Standard Operating Procedure
sop-src-1.0.0
Source code
This standard addresses direction of dependencies between different layers of the source code. This standard is strict and must be followed with no exceptions.
This standard is expected to be applied on the source code that defines the logic of a service.
As the diagram reveals; the API
layer, knows of and can have dependencies from, the Infrastructure
, Domain
and the View
layer, as well as from the API
layer it self. The API
is expected to only know of the view-model
in the View
layer.
The Infrastructure
layer only knows of the Domain
layer, and can therefor only have dependencies from the Domain
layer or other parts of the Infrastructure
layer.
The Domain
layer knows of it self and nothing outside its own context. Implementations in the Domain
layer can only depend on definitions that persists within its layer. The sub-layer schema
is explicitly expressed for this standard to be able to define the restricted access of the view-model
sub-layer into the Domain
layer.
The View
possess a sub-layer called view-model
, expressed specifically in the diagram to express the restricted knowledge the API
layers has of the View
layer. The View
layer does not have knowledge to anything outside its layer, by design. The idea is for the View
layer to be as dumb as possible; meaning, less logic in the view is encourage.
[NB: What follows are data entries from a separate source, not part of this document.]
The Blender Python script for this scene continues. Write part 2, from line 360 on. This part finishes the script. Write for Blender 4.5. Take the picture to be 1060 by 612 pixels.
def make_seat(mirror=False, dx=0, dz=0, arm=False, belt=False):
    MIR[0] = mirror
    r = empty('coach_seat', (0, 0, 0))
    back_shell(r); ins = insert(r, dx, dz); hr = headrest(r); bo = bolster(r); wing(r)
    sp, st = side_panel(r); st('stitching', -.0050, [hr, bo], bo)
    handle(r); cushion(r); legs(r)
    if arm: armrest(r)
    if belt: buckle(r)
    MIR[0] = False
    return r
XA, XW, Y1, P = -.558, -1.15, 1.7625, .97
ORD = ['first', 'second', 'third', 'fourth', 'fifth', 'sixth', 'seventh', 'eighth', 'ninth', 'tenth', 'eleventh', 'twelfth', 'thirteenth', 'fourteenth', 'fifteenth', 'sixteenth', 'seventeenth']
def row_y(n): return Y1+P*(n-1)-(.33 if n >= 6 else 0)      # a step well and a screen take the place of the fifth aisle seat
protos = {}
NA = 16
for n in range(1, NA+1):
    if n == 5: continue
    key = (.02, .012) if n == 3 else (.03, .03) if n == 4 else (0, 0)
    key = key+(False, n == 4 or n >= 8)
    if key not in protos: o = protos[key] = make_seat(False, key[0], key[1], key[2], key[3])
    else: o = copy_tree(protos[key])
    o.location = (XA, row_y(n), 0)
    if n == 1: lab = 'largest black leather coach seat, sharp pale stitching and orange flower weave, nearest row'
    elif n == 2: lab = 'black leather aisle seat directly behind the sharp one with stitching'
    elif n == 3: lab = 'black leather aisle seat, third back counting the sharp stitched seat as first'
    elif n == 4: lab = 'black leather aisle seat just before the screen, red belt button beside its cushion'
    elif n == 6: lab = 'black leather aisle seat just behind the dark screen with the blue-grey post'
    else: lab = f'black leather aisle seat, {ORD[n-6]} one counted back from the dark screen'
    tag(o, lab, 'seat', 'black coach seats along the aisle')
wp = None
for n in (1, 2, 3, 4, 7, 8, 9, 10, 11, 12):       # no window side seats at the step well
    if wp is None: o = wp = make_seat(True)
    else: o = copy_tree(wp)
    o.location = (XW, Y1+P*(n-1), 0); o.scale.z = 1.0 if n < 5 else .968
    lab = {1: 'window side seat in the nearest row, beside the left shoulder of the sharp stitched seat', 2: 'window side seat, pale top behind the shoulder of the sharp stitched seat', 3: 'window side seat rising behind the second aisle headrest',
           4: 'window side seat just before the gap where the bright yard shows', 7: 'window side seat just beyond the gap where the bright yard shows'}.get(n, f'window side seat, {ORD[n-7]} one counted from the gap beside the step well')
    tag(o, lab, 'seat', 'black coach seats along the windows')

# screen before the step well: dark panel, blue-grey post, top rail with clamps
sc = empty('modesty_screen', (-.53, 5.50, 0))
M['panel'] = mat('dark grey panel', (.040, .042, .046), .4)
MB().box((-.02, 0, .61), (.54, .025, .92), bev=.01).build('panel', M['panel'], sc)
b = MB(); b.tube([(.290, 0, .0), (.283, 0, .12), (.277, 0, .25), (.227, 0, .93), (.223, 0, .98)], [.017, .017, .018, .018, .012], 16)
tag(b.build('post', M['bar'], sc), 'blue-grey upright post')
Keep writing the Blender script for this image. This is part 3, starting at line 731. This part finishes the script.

This standard implies that the API has a responsibility to eager load all data the view requires.
Often we notice that implementations in one layer require a knowledge of a layer it has no access to, in accordance with this standard. A concrete example is the common problem with a domain instance that require knowledge of infrastructure logic. To solve a dependency from the domain to the infrastructure, the dependency inversion principle, part of the SOLID principles authored by Robert C. Martin, can be applied. An interface must be defined in the domain layer that instances in the infrastructure implements, and that other actors in the domain can depend on.